Os professores nos motivavam a estudar com a promessa de sucesso profissional ou a ameaça do fracasso em nossas carreiras. Naquela época, respeitávamos a autoridade porque queríamos ser um dia como nossos professores, nossos pais ou nossos avós. Até os anos 1980, os adultos e os idosos eram modelos de conduta e de identidade para os mais jovens.
Em 1986, me tornei professor universitário e logo comecei a repetir o modelo dos meus professores. Mesmo sendo muito jovem, conseguia impor respeito por meio de uma postura autocrática centrada no poder e no conhecimento.
Naquela época, a competência dos meus alunos era representada por uma curva normal padrão. Em todas as turmas havia dois ou três alunos totalmente desinteressados e sem uma formação anterior que os permitisse atingir a nota mínima para progredir, e dois ou três alunos geniais, que se destacavam nos seus conhecimentos, completamente fora da média.
Eu modulava minhas aulas para os alunos que estivessem 20% acima da média. Assim, aqueles que estavam abaixo da média precisavam fazer um significativo esforço para ser aprovados e os alunos acima da média ainda ficavam motivados para aprender.
Atualmente, minhas turmas são completamente diferentes. Os alunos não querem ser mais como seus professores, pais ou avós. Aliás, a equação se inverteu, os mais velhos querem ser como os jovens. Definitivamente, tentar motivar alunos pelo medo ou pela promessa de sucesso futuro não funciona. O conhecimento que antes pertencia aos mais velhos está na rede à disposição de quem quiser acessar.
Hoje, minhas turmas concentram um percentual muito elevado de alunos completamente desmotivados, sem nenhum interesse em aprender. São como zumbis que se arrastam em busca de nota para passar e sair logo do que parece ser um castigo, cursar uma universidade. Por outro lado, existe um percentual menor de alunos extremamente bem formados e excepcionalmente interessados que acessam todo o potencial da internet ou livros e rapidamente conseguem suplantar, em muitos campos, seus próprios professores.
Como professor, fico no dilema entre atender quem realmente tem interesse e capacidade para aprender e não abandonar a maioria à própria sorte. Escolhendo me dedicar à maioria desanimada, corro o risco de perder no caminho os melhores. Escolhendo os melhores, naturalmente, os apáticos perderão a chance de mudar o seu status quo. Essa é a dura realidade.
O desafio que meus colegas professores e eu estamos passando é enorme. Fomos criados e nos formamos em uma escola analógica e precisamos ensinar alunos nativos digitais. Jovens cujas famílias os colocavam no centro do mundo: seus pais faziam o possível e o impossível para atender todos seus desejos. Jovens que têm enorme dificuldade de suportar frustrações.
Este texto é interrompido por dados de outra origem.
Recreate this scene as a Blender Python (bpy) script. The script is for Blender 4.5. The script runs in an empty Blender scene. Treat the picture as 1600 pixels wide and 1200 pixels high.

Na era do conhecimento, o acesso a pessoas capacitadas e motivadas é o grande diferencial para o sucesso das empresas. Na era industrial, o capital financeiro era escasso. Porém, a mão de obra era farta e barata. E a escola tradicional dava conta de atender às necessidades do setor produtivo.
Agora, na era do conhecimento, o capital financeiro deixou de ser um limitador, e o capital intelectual passou a ser escasso. A escola tradicional, desenhada para prover mão de obra para a indústria, não consegue atender às necessidades deste mundo em profunda transformação.
Retornando ao paradoxo inicial, como resolver as diferenças entre jovens desinteressados e jovens altamente qualificados? Como mudar a escola para conseguir formar os jovens da geração Z em quantidade e qualidade que o setor produtivo precisa? Como superar o gap entre os desinteressados e os superdotados?
Certamente, não há uma resposta única. No entanto, modelos autoritários, antidemocráticos, retrógados e discriminatórios são fadados ao fracasso – na família, na escola, no trabalho e no país.
É preciso mudar rápido e só avançaremos na velocidade necessária se conseguirmos unir o Brasil em um projeto rumo ao futuro e não em torno de sonhos de retorno ao passado.